Anyone else aware of how our modern life affords us many comforts, conveniences, and a great deal of support at the click of a button?
But at the same time, we often feel alone and left to fend for ourselves.
Well, on one side of the coin, I don’t think we appreciate just how much this culture supports us.
Education, health, infrastructure, cleanliness, access to mental health support, youth support, energy, food, people on call for everything we don’t see, large-scale plumbing, farming, truck drivers… the list goes on.
Of course, we can criticise every aspect of it, but that’s beside the point.
The point is that our basic needs and safety are essentially covered. Could they be ‘better’, of course?
But that’s not the purpose of this article.
The purpose here is to uncover an often, unspoken about, cost of cultural evolution.
It’s a subtle cost that shows up inside individuals.
Our modern life, with all its gifts, has also massively exacerbated our tendency to addict and attach to extreme levels.
Our modern life and the development of resources at the click of a button, have led us to become addicted and attached more than ever.
Why?
Because our modern life does not promote deep connection, to anything.
Work is about productivity.
Family is about obligation.
Religion seems silly.
Service needs a payback.
Business is still mostly about accumulation.
Our social life is all caught up in tech and even the reemergence of spirituality is being sucked into the new age and highly profited form, as people become more desperate for anything that appears ‘real’.
We are the smartest, most efficient, most addicted, and most attached people there have been.
As we drift further away from our true nature, the intensity and force to which we addict and attach intensify.
The more we find comfort in anything other than ourselves, we become more and more addicted and attached to keeping it that way.
And when attachments break, we are thrown into months, sometimes even years of recovery.
When we are thrust from the jaws of deep addiction, the whole body-mind system and all of its internal self-structures get turned into scrambled eggs.
A complete self-collapse is the painful result of withdrawal.
Whether it’s coming out of addiction to drugs & alcohol, or feeling the gut-wrench and heartbreak of a relationship breakdown.

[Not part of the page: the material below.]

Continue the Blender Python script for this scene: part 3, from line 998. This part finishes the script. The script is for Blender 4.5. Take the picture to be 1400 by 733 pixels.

We don’t have many collapses in us before we throw it in for good.
Attachment and addiction are the survival drive in the face of a rampant modern culture that cannot see the need for connection.
Our view on attachment and addiction is immature, misunderstood and leaves people in the emptiest place we can experience as people.
As individuals, we are left in a lonely experience of feeling something but thinking it’s not the way it should be.
We misunderstand attachment & addiction and therefore we misunderstand ourselves.
We are left with confusing experiences like:
“I shouldn’t be attached” but I am
“I should be self-reliant” but I’m not
“It’s just a break up get on with it” but I don’t even have the energy to eat
“I should be able to stop” but I can’t
“I don’t want to rely on people, I feel like I’m a burden” but I can’t do this alone
“I shouldn’t be suffering for this long” everyone is telling me to get over it
It is these experiences that leave us feeling empty, as we all assume it’s not the way it’s meant to be.
We assume there is something wrong with us.
Rather than understanding that this is a deep part of life as we endeavor to feel connected within a disconnected world.
It’s not until we start sharing the fundamental truth of attachment and addiction, which is – We as people attach and addict! It’s what we do!
Attachment & addiction isn’t a part of life. It is life.